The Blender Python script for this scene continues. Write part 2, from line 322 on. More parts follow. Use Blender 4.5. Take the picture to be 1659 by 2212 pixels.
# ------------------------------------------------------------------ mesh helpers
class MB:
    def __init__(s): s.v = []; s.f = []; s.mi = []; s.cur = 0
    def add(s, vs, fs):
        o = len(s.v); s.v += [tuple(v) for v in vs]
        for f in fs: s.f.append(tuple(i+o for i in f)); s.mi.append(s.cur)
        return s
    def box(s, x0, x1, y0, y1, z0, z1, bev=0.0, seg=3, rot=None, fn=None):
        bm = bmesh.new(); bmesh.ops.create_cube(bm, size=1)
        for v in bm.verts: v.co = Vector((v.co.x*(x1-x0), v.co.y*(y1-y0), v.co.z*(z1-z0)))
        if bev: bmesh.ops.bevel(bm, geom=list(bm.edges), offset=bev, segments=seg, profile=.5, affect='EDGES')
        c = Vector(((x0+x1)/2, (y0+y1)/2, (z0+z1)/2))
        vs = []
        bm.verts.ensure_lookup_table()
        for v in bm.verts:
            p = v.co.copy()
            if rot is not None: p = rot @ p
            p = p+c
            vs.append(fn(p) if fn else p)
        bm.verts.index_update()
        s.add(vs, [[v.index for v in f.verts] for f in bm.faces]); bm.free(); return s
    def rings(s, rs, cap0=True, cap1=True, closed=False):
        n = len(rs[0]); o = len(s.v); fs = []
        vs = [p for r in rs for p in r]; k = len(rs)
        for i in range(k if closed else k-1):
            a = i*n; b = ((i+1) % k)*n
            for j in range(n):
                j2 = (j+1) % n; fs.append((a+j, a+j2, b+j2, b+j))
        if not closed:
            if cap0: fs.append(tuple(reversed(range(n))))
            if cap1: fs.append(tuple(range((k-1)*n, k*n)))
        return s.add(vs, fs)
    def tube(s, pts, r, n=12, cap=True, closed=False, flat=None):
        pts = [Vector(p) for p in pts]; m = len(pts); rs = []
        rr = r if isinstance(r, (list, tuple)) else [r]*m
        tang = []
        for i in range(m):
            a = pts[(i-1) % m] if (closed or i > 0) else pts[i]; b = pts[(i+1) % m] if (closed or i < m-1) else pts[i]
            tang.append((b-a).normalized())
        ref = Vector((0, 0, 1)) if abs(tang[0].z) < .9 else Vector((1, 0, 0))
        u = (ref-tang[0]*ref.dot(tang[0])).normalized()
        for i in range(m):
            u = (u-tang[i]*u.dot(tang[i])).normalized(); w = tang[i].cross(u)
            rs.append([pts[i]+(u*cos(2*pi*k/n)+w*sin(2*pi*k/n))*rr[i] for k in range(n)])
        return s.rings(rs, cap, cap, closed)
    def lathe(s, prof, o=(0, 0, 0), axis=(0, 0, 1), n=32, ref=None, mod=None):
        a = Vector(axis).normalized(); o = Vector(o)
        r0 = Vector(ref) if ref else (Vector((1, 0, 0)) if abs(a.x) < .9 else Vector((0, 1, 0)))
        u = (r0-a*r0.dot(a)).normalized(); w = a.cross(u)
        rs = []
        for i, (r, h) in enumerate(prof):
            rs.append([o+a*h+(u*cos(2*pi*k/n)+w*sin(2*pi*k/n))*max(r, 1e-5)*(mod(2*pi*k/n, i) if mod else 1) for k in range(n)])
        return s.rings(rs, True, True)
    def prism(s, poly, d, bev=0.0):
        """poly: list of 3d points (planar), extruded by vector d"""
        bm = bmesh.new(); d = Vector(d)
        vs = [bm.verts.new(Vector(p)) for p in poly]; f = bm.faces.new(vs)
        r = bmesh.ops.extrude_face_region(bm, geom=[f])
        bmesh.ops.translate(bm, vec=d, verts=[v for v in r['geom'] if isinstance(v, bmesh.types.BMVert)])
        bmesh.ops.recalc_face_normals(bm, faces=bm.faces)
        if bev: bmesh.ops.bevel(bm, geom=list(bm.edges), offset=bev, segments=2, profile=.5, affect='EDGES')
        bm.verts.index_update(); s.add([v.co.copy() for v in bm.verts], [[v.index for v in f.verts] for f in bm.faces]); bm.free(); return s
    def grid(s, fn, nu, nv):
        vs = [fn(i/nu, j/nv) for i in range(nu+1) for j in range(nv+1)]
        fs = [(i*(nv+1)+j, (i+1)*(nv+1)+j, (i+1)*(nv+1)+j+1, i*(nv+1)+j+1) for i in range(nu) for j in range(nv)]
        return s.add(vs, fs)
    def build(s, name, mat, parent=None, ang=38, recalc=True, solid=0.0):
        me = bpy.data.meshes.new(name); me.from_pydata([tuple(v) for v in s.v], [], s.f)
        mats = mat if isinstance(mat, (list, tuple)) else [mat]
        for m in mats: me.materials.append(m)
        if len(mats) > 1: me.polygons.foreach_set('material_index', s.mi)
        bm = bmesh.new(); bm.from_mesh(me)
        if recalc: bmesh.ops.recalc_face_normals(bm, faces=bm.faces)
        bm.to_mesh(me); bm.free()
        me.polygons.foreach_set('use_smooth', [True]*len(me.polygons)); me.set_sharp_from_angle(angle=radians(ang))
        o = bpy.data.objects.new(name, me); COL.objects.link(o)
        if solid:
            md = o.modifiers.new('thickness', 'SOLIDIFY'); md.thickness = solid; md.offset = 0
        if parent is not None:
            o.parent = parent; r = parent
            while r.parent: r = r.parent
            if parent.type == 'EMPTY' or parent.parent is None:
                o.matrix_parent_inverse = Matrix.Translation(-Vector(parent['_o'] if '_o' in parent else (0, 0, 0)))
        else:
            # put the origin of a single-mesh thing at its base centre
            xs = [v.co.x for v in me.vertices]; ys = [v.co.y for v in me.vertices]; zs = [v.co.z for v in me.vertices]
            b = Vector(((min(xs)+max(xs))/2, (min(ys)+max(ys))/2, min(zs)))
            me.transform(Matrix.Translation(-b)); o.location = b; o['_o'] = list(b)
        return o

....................

Your goal: Make an exact copy of the material above.

Final result:
The Blender Python script for this scene continues. Write part 2, from line 322 on. More parts follow. Use Blender 4.5. Take the picture to be 1659 by 2212 pixels.
# ------------------------------------------------------------------ mesh helpers
class MB:
    def __init__(s): s.v = []; s.f = []; s.mi = []; s.cur = 0
    def add(s, vs, fs):
        o = len(s.v); s.v += [tuple(v) for v in vs]
        for f in fs: s.f.append(tuple(i+o for i in f)); s.mi.append(s.cur)
        return s
    def box(s, x0, x1, y0, y1, z0, z1, bev=0.0, seg=3, rot=None, fn=None):
        bm = bmesh.new(); bmesh.ops.create_cube(bm, size=1)
        for v in bm.verts: v.co = Vector((v.co.x*(x1-x0), v.co.y*(y1-y0), v.co.z*(z1-z0)))
        if bev: bmesh.ops.bevel(bm, geom=list(bm.edges), offset=bev, segments=seg, profile=.5, affect='EDGES')
        c = Vector(((x0+x1)/2, (y0+y1)/2, (z0+z1)/2))
        vs = []
        bm.verts.ensure_lookup_table()
        for v in bm.verts:
            p = v.co.copy()
            if rot is not None: p = rot @ p
            p = p+c
            vs.append(fn(p) if fn else p)
        bm.verts.index_update()
        s.add(vs, [[v.index for v in f.verts] for f in bm.faces]); bm.free(); return s
    def rings(s, rs, cap0=True, cap1=True, closed=False):
        n = len(rs[0]); o = len(s.v); fs = []
        vs = [p for r in rs for p in r]; k = len(rs)
        for i in range(k if closed else k-1):
            a = i*n; b = ((i+1) % k)*n
            for j in range(n):
                j2 = (j+1) % n; fs.append((a+j, a+j2, b+j2, b+j))
        if not closed:
            if cap0: fs.append(tuple(reversed(range(n))))
            if cap1: fs.append(tuple(range((k-1)*n, k*n)))
        return s.add(vs, fs)
    def tube(s, pts, r, n=12, cap=True, closed=False, flat=None):
        pts = [Vector(p) for p in pts]; m = len(pts); rs = []
        rr = r if isinstance(r, (list, tuple)) else [r]*m
        tang = []
        for i in range(m):
            a = pts[(i-1) % m] if (closed or i > 0) else pts[i]; b = pts[(i+1) % m] if (closed or i < m-1) else pts[i]
            tang.append((b-a).normalized())
        ref = Vector((0, 0, 1)) if abs(tang[0].z) < .9 else Vector((1, 0, 0))
        u = (ref-tang[0]*ref.dot(tang[0])).normalized()
        for i in range(m):
            u = (u-tang[i]*u.dot(tang[i])).normalized(); w = tang[i].cross(u)
            rs.append([pts[i]+(u*cos(2*pi*k/n)+w*sin(2*pi*k/n))*rr[i] for k in range(n)])
        return s.rings(rs, cap, cap, closed)
    def lathe(s, prof, o=(0, 0, 0), axis=(0, 0, 1), n=32, ref=None, mod=None):
        a = Vector(axis).normalized(); o = Vector(o)
        r0 = Vector(ref) if ref else (Vector((1, 0, 0)) if abs(a.x) < .9 else Vector((0, 1, 0)))
        u = (r0-a*r0.dot(a)).normalized(); w = a.cross(u)
        rs = []
        for i, (r, h) in enumerate(prof):
            rs.append([o+a*h+(u*cos(2*pi*k/n)+w*sin(2*pi*k/n))*max(r, 1e-5)*(mod(2*pi*k/n, i) if mod else 1) for k in range(n)])
        return s.rings(rs, True, True)
    def prism(s, poly, d, bev=0.0):
        """poly: list of 3d points (planar), extruded by vector d"""
        bm = bmesh.new(); d = Vector(d)
        vs = [bm.verts.new(Vector(p)) for p in poly]; f = bm.faces.new(vs)
        r = bmesh.ops.extrude_face_region(bm, geom=[f])
        bmesh.ops.translate(bm, vec=d, verts=[v for v in r['geom'] if isinstance(v, bmesh.types.BMVert)])
        bmesh.ops.recalc_face_normals(bm, faces=bm.faces)
        if bev: bmesh.ops.bevel(bm, geom=list(bm.edges), offset=bev, segments=2, profile=.5, affect='EDGES')
        bm.verts.index_update(); s.add([v.co.copy() for v in bm.verts], [[v.index for v in f.verts] for f in bm.faces]); bm.free(); return s
    def grid(s, fn, nu, nv):
        vs = [fn(i/nu, j/nv) for i in range(nu+1) for j in range(nv+1)]
        fs = [(i*(nv+1)+j, (i+1)*(nv+1)+j, (i+1)*(nv+1)+j+1, i*(nv+1)+j+1) for i in range(nu) for j in range(nv)]
        return s.add(vs, fs)
    def build(s, name, mat, parent=None, ang=38, recalc=True, solid=0.0):
        me = bpy.data.meshes.new(name); me.from_pydata([tuple(v) for v in s.v], [], s.f)
        mats = mat if isinstance(mat, (list, tuple)) else [mat]
        for m in mats: me.materials.append(m)
        if len(mats) > 1: me.polygons.foreach_set('material_index', s.mi)
        bm = bmesh.new(); bm.from_mesh(me)
        if recalc: bmesh.ops.recalc_face_normals(bm, faces=bm.faces)
        bm.to_mesh(me); bm.free()
        me.polygons.foreach_set('use_smooth', [True]*len(me.polygons)); me.set_sharp_from_angle(angle=radians(ang))
        o = bpy.data.objects.new(name, me); COL.objects.link(o)
        if solid:
            md = o.modifiers.new('thickness', 'SOLIDIFY'); md.thickness = solid; md.offset = 0
        if parent is not None:
            o.parent = parent; r = parent
            while r.parent: r = r.parent
            if parent.type == 'EMPTY' or parent.parent is None:
                o.matrix_parent_inverse = Matrix.Translation(-Vector(parent['_o'] if '_o' in parent else (0, 0, 0)))
        else:
            # put the origin of a single-mesh thing at its base centre
            xs = [v.co.x for v in me.vertices]; ys = [v.co.y for v in me.vertices]; zs = [v.co.z for v in me.vertices]
            b = Vector(((min(xs)+max(xs))/2, (min(ys)+max(ys))/2, min(zs)))
            me.transform(Matrix.Translation(-b)); o.location = b; o['_o'] = list(b)
        return o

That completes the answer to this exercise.